§ Aim
Write out the data below exactly as given, without any of its pictures.

begin Source data

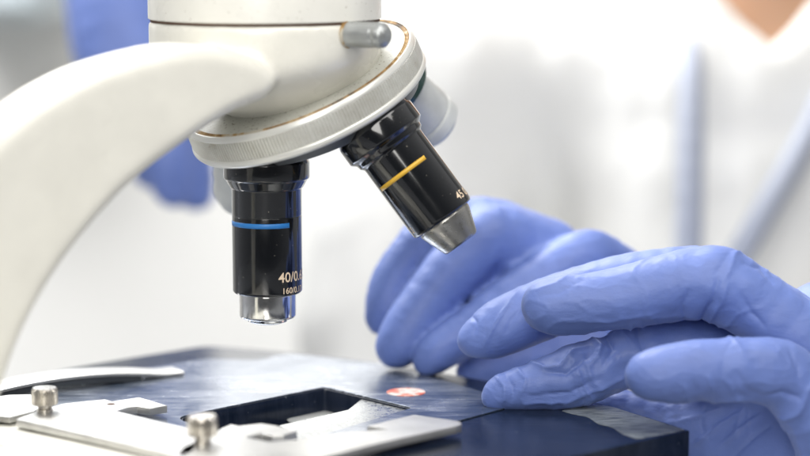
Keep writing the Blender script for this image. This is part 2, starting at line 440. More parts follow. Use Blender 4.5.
objective(down, [(10, -9), (14.2, -2), (14.9, -.5), (14.9, L(177.5)), (14.2, L(179)), (12.6, L(187)), (rb, L(188)), (rb, L(214)), (rb-.12, L(214.3)), (rb-.12, L(215)), (rb, L(215.3)), (rb, L(290)), (rb-.6, L(292)), (9.6, L(292.4))],
          [(9.4, L(291)), (9.8, L(293)), (9.8, L(315)), (9.3, L(317)), (7.2, L(317.3)), (7.0, L(320.5)), (4.8, L(322.8)), (2.2, L(323.3))],
          [(2.3, L(323.2)), (1.5, L(322.8)), (.02, L(323.4))], (rb, L(219.5), L(224.3)), M['blueband'], M['black'], M['chrome'],
          'upright black objective with a blue band and chrome tip', camref,
          [('40/0.65', 4.8, rb, R(18), L(277.5)), ('160/0.17', 2.9, rb, R(24), L(289))], barc=(R(-88), R(39)))
d2_ = math.cos(AL)*Nn; v3 = np.array([math.sin(R(38)), -math.cos(R(38)), 0])
dY = math.cos(AL)*Nn+math.sin(AL)*v3; dY /= np.linalg.norm(dY)
dF = np.array([-.13, .55, -.82]); dF /= np.linalg.norm(dF)
dB = math.cos(2*AL)*down+math.sin(2*AL)*h3; dB /= np.linalg.norm(dB)
objective(dY, [(10, -9), (14.2, -2), (14.9, -.5), (14.9, 5.6), (14.2, 6.2), (13.2, 7.0), (13.0, 8.6), (12.0, 9.4), (11.9, 10), (11.9, 38), (11.4, 38.8), (9.6, 39.2)],
          [(9.6, 38.6), (9.9, 39.5), (9.7, 40.6), (6.8, 48.6), (6.2, 49.2), (3.0, 49.2)],
          [(3.1, 49.2), (2, 48.7), (.02, 49.0)], (11.9, 17.4, 18.9), M['yellowband'], M['black'], M['steel'],
          'tilted black objective with a yellow band and conical steel tip', np.array([0, -1.0, 0]),
          [('45 0.65', 4.0, 11.9, R(46), 36.6), ('2', 3.4, 11.9, R(-66), 36.6)], barc=(R(-66), R(42)))
objective(dB, [(10, -9), (13.5, -2), (13.5, 4), (12.5, 6), (11.5, 7), (11.5, 22), (10.5, 23)], [(10.4, 22), (11.2, 24), (11.2, 28), (8, 31), (3, 31.5)], [(3, 31.5), (.02, 31.2)],
          None, None, M['silver'], M['silver'], 'silver objective with a dark green collar behind the yellow banded one', np.array([0, -1.0, 0]))
S3 = APEX+dB*SH
V, F = lathe(S3, dB, bevel_prof([(12.5, -3), (14.3, -1), (14.3, 6.2), (12.5, 7)], .3), 64, closed=False)
ob3 = [o for o in COL.objects if o.name.startswith('objective')][-1]
mesh_obj('collar', V, F, M['greenglass'], ob3, angle=40)
ob4 = objective(dF, [(10, -9), (13.5, -2), (13.5, 5), (12.3, 7), (11.2, 8), (11.2, 26), (10.5, 27)], [(10.4, 26), (10.6, 28), (10.6, 34), (7, 40), (3, 40.3)], [(3, 40.3), (.02, 40)],
          None, None, M['silver'], M['silver'], 'short silver objective half hidden behind the blue banded one', np.array([0, -1.0, 0]))
V, F = lathe(APEX+dF*SH, dF, bevel_prof([(12.5, -3), (13.9, -1), (13.9, 5.2), (12.5, 6)], .3), 64, closed=False)
mesh_obj('collar', V, F, M['greenglass'], ob4, angle=40)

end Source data

§ Written answer
Keep writing the Blender script for this image. This is part 2, starting at line 440. More parts follow. Use Blender 4.5.
objective(down, [(10, -9), (14.2, -2), (14.9, -.5), (14.9, L(177.5)), (14.2, L(179)), (12.6, L(187)), (rb, L(188)), (rb, L(214)), (rb-.12, L(214.3)), (rb-.12, L(215)), (rb, L(215.3)), (rb, L(290)), (rb-.6, L(292)), (9.6, L(292.4))],
          [(9.4, L(291)), (9.8, L(293)), (9.8, L(315)), (9.3, L(317)), (7.2, L(317.3)), (7.0, L(320.5)), (4.8, L(322.8)), (2.2, L(323.3))],
          [(2.3, L(323.2)), (1.5, L(322.8)), (.02, L(323.4))], (rb, L(219.5), L(224.3)), M['blueband'], M['black'], M['chrome'],
          'upright black objective with a blue band and chrome tip', camref,
          [('40/0.65', 4.8, rb, R(18), L(277.5)), ('160/0.17', 2.9, rb, R(24), L(289))], barc=(R(-88), R(39)))
d2_ = math.cos(AL)*Nn; v3 = np.array([math.sin(R(38)), -math.cos(R(38)), 0])
dY = math.cos(AL)*Nn+math.sin(AL)*v3; dY /= np.linalg.norm(dY)
dF = np.array([-.13, .55, -.82]); dF /= np.linalg.norm(dF)
dB = math.cos(2*AL)*down+math.sin(2*AL)*h3; dB /= np.linalg.norm(dB)
objective(dY, [(10, -9), (14.2, -2), (14.9, -.5), (14.9, 5.6), (14.2, 6.2), (13.2, 7.0), (13.0, 8.6), (12.0, 9.4), (11.9, 10), (11.9, 38), (11.4, 38.8), (9.6, 39.2)],
          [(9.6, 38.6), (9.9, 39.5), (9.7, 40.6), (6.8, 48.6), (6.2, 49.2), (3.0, 49.2)],
          [(3.1, 49.2), (2, 48.7), (.02, 49.0)], (11.9, 17.4, 18.9), M['yellowband'], M['black'], M['steel'],
          'tilted black objective with a yellow band and conical steel tip', np.array([0, -1.0, 0]),
          [('45 0.65', 4.0, 11.9, R(46), 36.6), ('2', 3.4, 11.9, R(-66), 36.6)], barc=(R(-66), R(42)))
objective(dB, [(10, -9), (13.5, -2), (13.5, 4), (12.5, 6), (11.5, 7), (11.5, 22), (10.5, 23)], [(10.4, 22), (11.2, 24), (11.2, 28), (8, 31), (3, 31.5)], [(3, 31.5), (.02, 31.2)],
          None, None, M['silver'], M['silver'], 'silver objective with a dark green collar behind the yellow banded one', np.array([0, -1.0, 0]))
S3 = APEX+dB*SH
V, F = lathe(S3, dB, bevel_prof([(12.5, -3), (14.3, -1), (14.3, 6.2), (12.5, 7)], .3), 64, closed=False)
ob3 = [o for o in COL.objects if o.name.startswith('objective')][-1]
mesh_obj('collar', V, F, M['greenglass'], ob3, angle=40)
ob4 = objective(dF, [(10, -9), (13.5, -2), (13.5, 5), (12.3, 7), (11.2, 8), (11.2, 26), (10.5, 27)], [(10.4, 26), (10.6, 28), (10.6, 34), (7, 40), (3, 40.3)], [(3, 40.3), (.02, 40)],
          None, None, M['silver'], M['silver'], 'short silver objective half hidden behind the blue banded one', np.array([0, -1.0, 0]))
V, F = lathe(APEX+dF*SH, dF, bevel_prof([(12.5, -3), (13.9, -1), (13.9, 5.2), (12.5, 6)], .3), 64, closed=False)
mesh_obj('collar', V, F, M['greenglass'], ob4, angle=40)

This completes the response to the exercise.